I have eufy for two doorbell cameras (since my house is technically 2 separate apartments), a garage floodlight camera, and a couple security cameras I put up in my house. I’ve never had any of the problems you mentioned. Sounds like your cameras might be too far away from your HomeBase; you’re not getting a reliable stream across your network.
I switched from Ring to eufy specifically to avoid paying for a cloud subscription, and to store all my security footage locally. I heard about Ring collaborating with police to hand over your video feed without even notifying customers and I said, “hell no!”
My only complaint about eufy is that the video stream is a bit delayed. The live feed is maybe a few seconds behind, even if I’m standing right next to the camera to stream. Which makes it a little difficult to chat with people over the camera.

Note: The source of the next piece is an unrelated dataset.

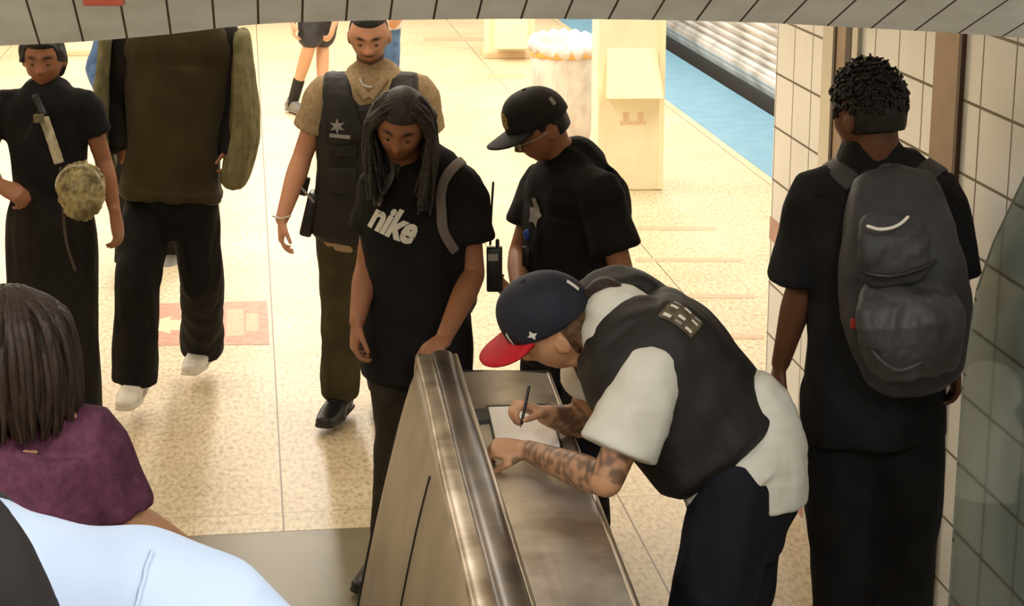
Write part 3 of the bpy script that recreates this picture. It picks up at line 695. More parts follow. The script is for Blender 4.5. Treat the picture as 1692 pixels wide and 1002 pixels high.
SKINS = dict(dark=lin(104, 66, 44), brown=lin(158, 106, 76), mid=lin(216, 156, 122), tan=lin(196, 146, 110), light=lin(206, 158, 124), deep=lin(78, 46, 30))
class Person:
    """joints (world): hd, nk, s/e/w/hp/k/a + 'a' (image left) or 'b' (image right)"""
    def __init__(s, J, label, fwd, up=(0, 0, 1), skin='brown', body_fwd=None, hs=1.0, group=None, base=None, toes=None, bw=1.0, bd=1.0, vox=.006, hands=None, brow=True, jaw=1.0, beard=0, lips=None, tattoo=(), belly=1.0, extra=None, hair_col=(.012, .009, .008), nose=1.0, shoulder_r=.058, palms=None, hand_s=1.0, limb=1.0):
        s.J = J = {k: Vector(v) for k, v in J.items()}; s.R = frame(fwd, up); s.hs = hs; s.bw, s.bd = bw, bd
        s.sd_top = unit(J['sb']-J['sa']); s.sd_bot = unit(J['hpb']-J['hpa'])
        s.hip = (J['hpa']+J['hpb'])/2; s.sh = (J['sa']+J['sb'])/2
        b = base if base is not None else ((J['aa']+J['ab'])/2); s.root = root('person', (b[0], b[1], 0 if len(b) < 3 or base is None else b[2]), label, 'person', group)
        s.toes = toes or {}
        ps = head_piece(J['hd'], s.R, hs, jaw, nose)
        upv = Vector(s.R[:, 2]); fv = Vector(s.R[:, 1])
        ps.append(loft([J['hd']-upv*.035*hs-fv*.020*hs, J['hd']-upv*.095*hs-fv*.022*hs, J['nk'], J['nk']+(s.sh-J['nk'])*.6-(J['nk']-s.hip).normalized()*.04], np.array([.058, .056, .064, .09])*hs, n=20, m=3))
        ps.append(s.torso(0, -.05, hemflare=-.045))
        for e in 'ab':
            ps.append(loft([s.sh+(J['s'+e]-s.sh)*.45, J['s'+e], J['s'+e]+(J['e'+e]-J['s'+e])*.35, J['e'+e]], np.array([.066, shoulder_r, .048, .040])*limb, n=18, m=3))
            ps.append(loft([J['e'+e], J['e'+e]+(J['w'+e]-J['e'+e])*.3, J['e'+e]+(J['w'+e]-J['e'+e])*.7, J['w'+e]], np.array([.040, .043, .034, .027])*limb, n=16, m=3))
            ps.append(loft([s.hip+(J['hp'+e]-s.hip)*.7, J['hp'+e], J['hp'+e]+(J['k'+e]-J['hp'+e])*.5, J['k'+e]], [.085, .085, .074, .054], n=18, m=3))
            ps.append(loft([J['k'+e], J['k'+e]+(J['a'+e]-J['k'+e])*.3, J['k'+e]+(J['a'+e]-J['k'+e])*.7, J['a'+e]], [.054, .055, .042, .036], n=16, m=3))
            td = unit(s.toes.get(e, (0, -1, 0))); ps.append(loft([J['a'+e]-td*.03-Vector((0, 0, .04)), J['a'+e]+td*.08-Vector((0, 0, .055)), J['a'+e]+td*.17-Vector((0, 0, .07))], [.032, .038, .030], [.03, .022, .012], side=td.cross(Vector((0, 0, 1))), n=14, m=2))
            h = (hands or {}).get(e, {}); hd_ = h.get('dir', J['w'+e]-J['e'+e])
            ps += hand_piece(J['w'+e], hd_, h.get('palm', (s.hip-J['w'+e]) if True else None), s=hand_s*h.get('s', 1.0), curl=h.get('curl', .35), mirror=h.get('mirror', 1), spread=h.get('spread', .12))
        if extra: ps += extra
        me = union(ps, vox, 2)
        # vertex colours of the body
        P = coords(me); Q = (P-np.asarray(tuple(J['hd'])))@s.R/hs; base_c = np.array(SKINS[skin]); C = np.ones((len(P), 4)); C[:, :3] = base_c
        near = np.linalg.norm(Q, axis=1) < .17; x, y, z = Q[:, 0], Q[:, 1], Q[:, 2]; f = near & (y > .02)
        def paint(w, col): 
            w = np.clip(w, 0, 1)[:, None]; C[:, :3] = C[:, :3]*(1-w)+np.array(col)*w
        paint(f*gs(x, .024)*gs(z+.064, .0105)*1.2, lips or (base_c*np.array([1.0, .72, .72])))
        paint(f*(gs(np.abs(x)-.031, .018)*gs(z-.022-.1*(.03-np.abs(np.abs(x)-.031)), .0065))*1.3*(1 if brow else .4), hair_col)
        paint(f*gs(np.abs(x)-.031, .018)*gs(z+.002, .010)*.35, base_c*.5)  # darker round the eye sockets
        if beard: paint(near*beard*((gs(z+.088, .030)*(y > -.02)*(1-gs(x, .022)*gs(z+.064, .008))+gs(z+.047, .007)*gs(x, .03)*(y > .05)+gs(np.abs(x)-.070, .016)*gs(z+.05, .05)*(y > -.01))), hair_col)
        paint(gs(np.linalg.norm(Q-np.array([0, .118, -.028]), axis=1), .02)*.3, base_c*np.array([1.1, .8, .75]))
        for a_, b_, r_, cc in tattoo:
            a_ = np.array(tuple(a_)); b_ = np.array(tuple(b_)); ab = b_-a_; t = np.clip((P-a_)@ab/ab.dot(ab), 0, 1); dist = np.linalg.norm(P-(a_+t[:, None]*ab), axis=1)
            nz = sum(np.sin(P@np.array(k)*1.25+ph+1.5*np.sin(P@np.array([k[2], k[0], k[1]])*.6)) for k, ph in (((90, 40, 70), 0), ((-60, 110, 30), 2), ((150, -80, 60), 1), ((40, 60, -170), 4)))
            paint((dist < r_)*(t > .02)*(t < .98)*(.42+.30*np.tanh(nz*1.1)), cc)
        ca = me.color_attributes.new('Col', 'FLOAT_COLOR', 'POINT'); ca.data.foreach_set('color', C.astype(np.float32).ravel())
        s.body = link('body', me, M['skin'], s.root); s.tan = None
        for e in (-1, 1):
            p = s.hl(e*.031, .0715, -.0015); o = link('eye', mesh_from(*ellipsoid(p, (.0118*hs,)*3, s.R, 16, 10)), M['eye'], s.root)
            p2 = s.hl(e*.031, .0812, -.004); link('iris', mesh_from(*ellipsoid(p2, (.0052*hs, .004*hs, .0050*hs), s.R, 12, 8)), M['iris'], o)
    def hl(s, x, y, z): return s.J['hd']+Vector(s.R@(np.array([x, y, z])*s.hs))
    def torso(s, off, hem, drop=0.0, w=None, d=None, top=True, hemflare=0.0, belly=0.0, n=32, neck=True, ends=(1, 1), topk=None, pw=2.5):
        """loft of the trunk, grown by off; hem: extra length below the hip line"""
        J = s.J; hip, sh, nk = s.hip, s.sh, J['nk']; ax = (nk-hip); axn = ax.normalized()
        f_top = s.sd_top.cross(axn); P, rx, ry, S = [], [], [], []
        bottom = hip-axn*(.085+hem)
        K = [(bottom, .155+hemflare, .115+hemflare*.7, 0), (hip-axn*.0, .168, .122, 0), (hip+ax*.30, .150, .118, .3), (hip+ax*.55, .160, .125, .6), (hip+ax*.78, .182, .122, .9), (sh-axn*.01, .186, .098, 1)]
        if neck: K += [(sh+(nk-sh)*.55+axn*.020, .120, .078, 1), (nk+axn*.005, .070, .066, 1)]
        for p, a, b, t in K:
            bb = b*s.bd+off+belly*math.exp(-((t-.35)/.35)**2)
            P.append(p); rx.append(a*s.bw+off); ry.append(bb); S.append((s.sd_bot*(1-t)+s.sd_top*t).normalized())
        if w is not None: rx = [r*w for r in rx]
        if d is not None: ry = [r*d for r in ry]
        return loft(P, rx, ry, side=S, n=n, m=4, ends=ends, pw=pw)
    def sleeve(s, e, t=.62, r0=.075, r1=.085, fl=0.0, full=False, cuff=.05):
        J = s.J; a, b, c = J['s'+e], J['e'+e], J['w'+e]; inn = s.sh+(a-s.sh)*.45; inn = inn-Vector((0, 0, .015))
        if not full: return loft([inn, a, a+(b-a)*t*.55, a+(b-a)*t], [r0*1.02, r0, (r0+r1)/2, r1], n=24, m=3, ends=(1, .12))
        return [loft([inn, a, a+(b-a)*.5, b], [r0*1.02, r0, (r0+r1)/2, r1], n=24, m=3), loft([b, b+(c-b)*.5, b+(c-b)*t], [r1, (r1+cuff)/2, cuff], n=22, m=3, ends=(1, .15))]
    def leg(s, e, r=(.100, .088, .078, .078, .080), t=1.0, bulge=0):
        J = s.J; h, k, a = J['hp'+e], J['k'+e], J['a'+e]; i = s.hip+(h-s.hip)*.75
        return [loft([i+(i-k).normalized()*.02, h, h+(k-h)*.5, k], [r[0], r[0], r[1], r[2]], n=24, m=3), loft([k, k+(a-k)*.5*t, k+(a-k)*t], [r[2], r[3], r[4]], n=24, m=3, ends=(1, .15))]
    def pelvis(s, off=.012, up=.12):
        ax = (s.J['nk']-s.hip).normalized(); h = s.hip
        return loft([h-ax*.11, h-ax*.04, h+ax*up*.5, h+ax*up], np.array([.12, .165, .160, .150])*s.bw+off, np.array([.09, .12, .115, .11])*s.bd+off, side=s.sd_bot, n=28, m=3, ends=(1, .2), pw=2.4)
    def cloth(s, name, pieces, m, vox=.010, amp=.006, freq=9, seed=0, stretch=(1, 1, .6), smooth=3, mask=None):
        flat = []
        for p in pieces: flat += p if isinstance(p, list) else [p]
        me = union(flat, vox, smooth); 
        if amp: folds(me, amp, freq, seed, stretch, mask)
        return link(name, me, M[m] if isinstance(m, str) else m, s.root)
    def hair_cap(s, hairline, m='hair_black', r=(.086, .106, .128), noise=.004, freq=60, seed=1, c=(0, -.006, .004), name='hair', n=96, k=64, back=None):
        V, F = ellipsoid((0, 0, 0), (1, 1, 1), n=n, k=k); V = np.array(V); Q = V*np.array(r)+np.array(c)
        Q[:, 0] *= 1-.18*np.clip(-V[:, 2], 0, 1)
        w = np.clip(hairline(Q)/.010, 0, 1)          # >0 = hair
        rng = np.random.RandomState(seed); d = np.zeros(len(Q))
        for _ in range(9):
            kk = rng.normal(size=3); kk *= freq*rng.uniform(.6, 2.0)/np.linalg.norm(kk); d += np.sin(Q@kk+rng.rand()*6.28)
        Q = Q*(1+(noise/.1)*(d/3.0)[:, None]*w[:, None]); Q = Q*(.80+.20*w)[:, None]
        P = Q*s.hs@s.R.T+np.asarray(tuple(s.J['hd'])); return link(name, mesh_from(P, F), M[m], s.root)
    def cap(s, crown='cap_black', brim='cap_black', tilt=.10, z0=.036, big=1.0, emblem=None, brim_len=.075, back=0.0):
        V, F = [], []; n, k = 64, 20; hs = s.hs*big
        for i in range(k+1):
            ph = i/k*math.pi/2
            for j in range(n):
                t = 2*math.pi*j/n; cx, cy = math.cos(t), math.sin(t); rr = math.sin(ph)**.78 if ph > 0 else 0
                X = .0885*rr*cx; Y = (.108+.004*cy)*rr*cy-.006; Z = .108*math.cos(ph)**.9*(1+.10*cy*math.sin(ph))+z0 - tilt*(.10-Y)*.55 + .0
                seam = 1-.012*math.exp(-((math.sin(3*t))/.10)**2)
                V.append((X*seam, Y*seam, Z))
        inner = len(V)
        for i in range(k+1):
            for j in range(n): x, y, z = V[i*n+j]; V.append((x*.93, (y+.006)*.93-.006, z-.006))
        F = [(i*n+j, (i+1)*n+j, (i+1)*n+(j+1) % n, i*n+(j+1) % n) for i in range(k) for j in range(n)]
        F += [(inner+i*n+j, inner+i*n+(j+1) % n, inner+(i+1)*n+(j+1) % n, inner+(i+1)*n+j) for i in range(k) for j in range(n)]
        F += [(k*n+j, inner+k*n+j, inner+k*n+(j+1) % n, k*n+(j+1) % n) for j in range(n)]
        tr = lambda A_: np.array(A_)*hs@s.R.T+np.asarray(tuple(s.J['hd']))
        o = link('cap', mesh_from(tr(V), F), M[crown], s.root)
        # brim
        V, F = [], []; a_n, b_n = 28, 8
        for th in (.0, -.004):
            for i in range(a_n+1):
                t = math.radians(90-62+124*i/a_n); cx, cy = math.cos(t), math.sin(t)
                ix, iy = .0865*cx, .110*cy-.008; L = brim_len*max(0, 1-((i/a_n-.5)*2)**2)**.42
                for j in range(b_n+1):
                    u = j/b_n; X = ix+cx*L*u*.35; Y = iy+L*u*(.75+.25*cy); Z = z0-tilt*(.10-iy)*.55-.002-.10*u*L-.9*(X*X)*(u+.25)*1.6+.004+th
                    V.append((X, Y, Z))
        m_ = (a_n+1)*(b_n+1); idx = lambda i, j, q: q*m_+i*(b_n+1)+j
        for i in range(a_n):
            for j in range(b_n): F += [(idx(i, j, 0), idx(i, j+1, 0), idx(i+1, j+1, 0), idx(i+1, j, 0)), (idx(i, j, 1), idx(i+1, j, 1), idx(i+1, j+1, 1), idx(i, j+1, 1))]
            F += [(idx(i, b_n, 0), idx(i, b_n, 1), idx(i+1, b_n, 1), idx(i+1, b_n, 0)), (idx(i, 0, 1), idx(i, 0, 0), idx(i+1, 0, 0), idx(i+1, 0, 1))]
        for i in (0, a_n):
            for j in range(b_n): F.append((idx(i, j, 0), idx(i, j, 1), idx(i, j+1, 1), idx(i, j+1, 0)))
        b = link('brim', mesh_from(tr(V), F), M[brim], o)
        if brim != crown: b['label'] = 'red brim' if 'red' in brim else 'brim'
        link('button', mesh_from(*ellipsoid(s.hl(0, -.006, (z0+.108-tilt*.058)*big), (.008, .008, .005), s.R)), M[crown], o)
        return o
    def shoe(s, e, m='black_shoe', sole=None, L=.29, w=.05, td=None, pitch=0.0, high=0):
        a = s.J['a'+e]; td = unit(td if td is not None else s.toes.get(e, (0, -1, 0))); zz = Vector((0, 0, 1)); sd = td.cross(zz).normalized(); hz = max(a.z, .085)
        g = Vector((a.x, a.y, a.z-.085)); u = lambda x, z: g+td*x+zz*(z-pitch*x)
        ps = [loft([u(-.065, .045), u(-.02, .055), u(.06, .050), u(.13, .036), u(L-.09, .030)], [w*.66, w*.74, w*.85, w, w*.72], [.042, .052, .046, .033, .022], side=sd, n=22, m=4, pw=2.4), loft([u(-.02, .05), a+zz*(.01+high)], [.044, .046], [.052, .050], side=sd, n=18, m=3)]
        o = link('shoe', union(ps, .005, 2), M[m], s.root)
        sp = loft([u(-.072, .012), u(-.02, .012), u(.06, .012), u(.13, .012), u(L-.082, .014)], [w*.72, w*.80, w*.88, w*1.06, w*.72], [.012]*5, side=sd, n=24, m=4, pw=3.5)
        link('sole', mesh_from(*sp), M[sole or m], o); 
        lc = [loft([u(x, .085-.11*(x-.02))-sd*.026, u(x+.008, .093-.11*(x-.02)), u(x, .085-.11*(x-.02))+sd*.026], .003, n=6, m=2) for x in (.03, .05, .07, .09)]
        V, F = merge(lc); link('laces', mesh_from(V, F), M[sole or m], o)
        return o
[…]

Also, by the time the phone app notifies me that there’s a car in my driveway, the person is already standing at my door. Ring would ping me when a car was halfway up my long driveway, and the video feed was near instant.

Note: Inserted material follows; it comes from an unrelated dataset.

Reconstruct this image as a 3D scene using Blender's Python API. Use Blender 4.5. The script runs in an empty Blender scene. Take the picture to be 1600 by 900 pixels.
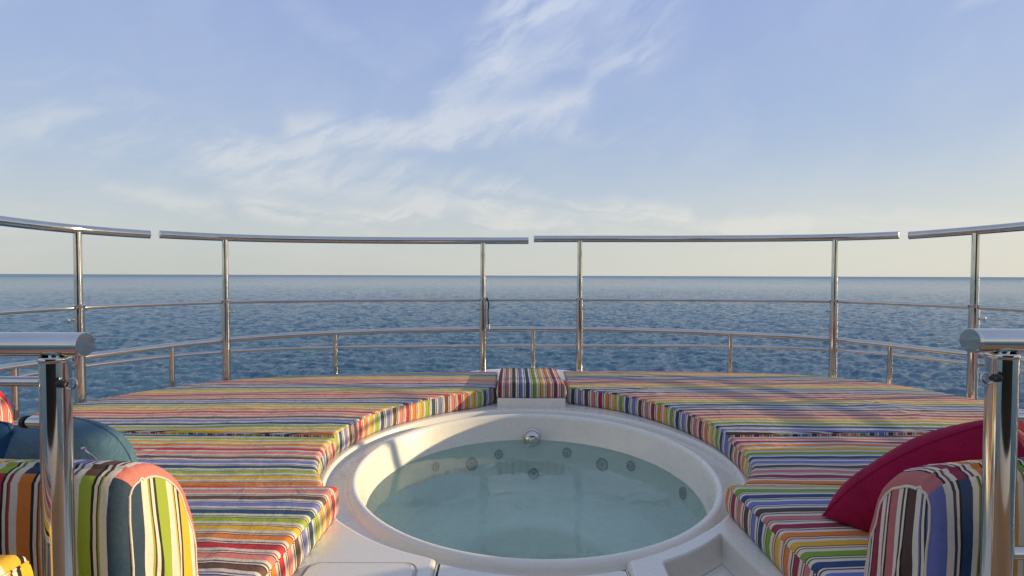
import bpy, bmesh, math, random
import numpy as np
from mathutils import Vector, Matrix, noise, Euler
from mathutils.geometry import delaunay_2d_cdt

# ------------------------------------------------------------------ camera
scene = bpy.context.scene
col = scene.collection
R = math.radians
FPX = 778.0                      # focal length in pixels of the 1600 px wide photograph
CAMZ = 8.0
cam_d = bpy.data.cameras.new('camera')
cam = bpy.data.objects.new('camera', cam_d)
col.objects.link(cam)
cam_d.sensor_width = 36.0
cam_d.lens = 36.0 * FPX / 1600.0
cam_d.clip_start = 0.05
cam_d.clip_end = 80000.0
cam.location = (0, 0, CAMZ)
cam.rotation_euler = (R(90 - 1.44), R(-0.18), 0)
scene.camera = cam
CAMM = Euler(cam.rotation_euler).to_matrix()
# ------------------------------------------------------------------ light
SUN_EL = 9.5
SUN_DIR = Vector((math.cos(R(9)), math.sin(R(9)), 0)).normalized()      # horizontal direction towards the sun (right, a bit behind)
sv = Vector((SUN_DIR.x * math.cos(R(SUN_EL)), SUN_DIR.y * math.cos(R(SUN_EL)), math.sin(R(SUN_EL))))
sun_d = bpy.data.lights.new('sun', 'SUN')
sun_d.energy = 3.5
sun_d.angle = R(0.6)
sun_d.color = (1.0, 0.78, 0.47)
sun = bpy.data.objects.new('sun', sun_d)
col.objects.link(sun)
sun.location = sv * 60
sun.rotation_euler = sv.to_track_quat('Z', 'Y').to_euler()

scene.view_settings.view_transform = 'Standard'
scene.view_settings.look = 'None'
scene.view_settings.exposure = 0.55
scene.view_settings.gamma = 1.0
scene.render.engine = 'CYCLES'
scene.cycles.max_bounces = 8
scene.cycles.transparent_max_bounces = 12

# ------------------------------------------------------------------ node helper
class NT:
    def __init__(s, tree):
        s.t = tree; s.n = tree.nodes; s.l = tree.links
    def new(s, typ, **kw):
        nd = s.n.new(typ)
        for k, v in kw.items(): setattr(nd, k, v)
        return nd
    def put(s, sock, v):
        if isinstance(v, bpy.types.NodeSocket): s.l.new(v, sock)
        elif v is not None: sock.default_value = v
    def math(s, op, a, b=None, c=None, clamp=False):
        nd = s.new('ShaderNodeMath', operation=op, use_clamp=clamp)
        s.put(nd.inputs[0], a)
        if b is not None: s.put(nd.inputs[1], b)
        if c is not None: s.put(nd.inputs[2], c)
        return nd.outputs[0]
    def vmath(s, op, a, b=None, sc=None):
        nd = s.new('ShaderNodeVectorMath', operation=op)
        s.put(nd.inputs[0], a)
        if b is not None: s.put(nd.inputs[1], b)
        if sc is not None: s.put(nd.inputs[3], sc)
        return nd.outputs[1] if op in ('DOT_PRODUCT', 'LENGTH', 'DISTANCE') else nd.outputs[0]
    def maprange(s, v, a, b, c, d, smooth=False):
        nd = s.new('ShaderNodeMapRange', clamp=True)
        if smooth: nd.interpolation_type = 'SMOOTHSTEP'
        s.put(nd.inputs[0], v)
        for i, x in enumerate((a, b, c, d)): s.put(nd.inputs[i + 1], x)
        return nd.outputs[0]
    def mix(s, f, a, b, blend='MIX'):
        nd = s.new('ShaderNodeMix', data_type='RGBA', blend_type=blend)
        s.put(nd.inputs[0], f)
        for i, x in ((6, a), (7, b)):
            if not isinstance(x, bpy.types.NodeSocket) and len(x) == 3: x = (*x, 1)
            s.put(nd.inputs[i], x)
        return nd.outputs[2]
    def ramp(s, f, stops, interp='LINEAR'):
        nd = s.new('ShaderNodeValToRGB'); r = nd.color_ramp; r.interpolation = interp
        while len(r.elements) < len(stops): r.elements.new(0.5)
        for e, (p, c) in zip(r.elements, stops):
            e.position = p; e.color = (*c, 1) if len(c) == 3 else c
        s.put(nd.inputs[0], f)
        return nd.outputs[0]
    def noise(s, vec, scale, detail=3, rough=0.5, dist=0.0):
        nd = s.new('ShaderNodeTexNoise')
        if vec is not None: s.put(nd.inputs['Vector'], vec)
        nd.inputs['Scale'].default_value = scale; nd.inputs['Detail'].default_value = detail
        nd.inputs['Roughness'].default_value = rough; nd.inputs['Distortion'].default_value = dist
        return nd.outputs[0], nd.outputs[1]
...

eufy is terrible at determining movements too. If it’s a sunny day, I get pings constantly because the shadow of the trees swaying across my driveway set off the motion detection. I have to remember to switch it to human only detection so I’m not bombarded with notifications all day. Which just makes it less likely to notify me of someone in my driveway until they’re already gone. I’ve narrowed the detection area to keep the tree branches from pinging movement, but I can’t stop their shadows in the driveway. I need to know when there’s movement in my driveway.
The sacrifices I make to avoid a surveillance state…


I remember software in the '90s having “limited licenses,” but operating on the honor system. Because you could just install it on as many computers as you wanted and there wasn’t really a way for companies to stop you.
It wasn’t until the early 2000s when I started seeing licenses verified through the Internet and actually limiting their usage.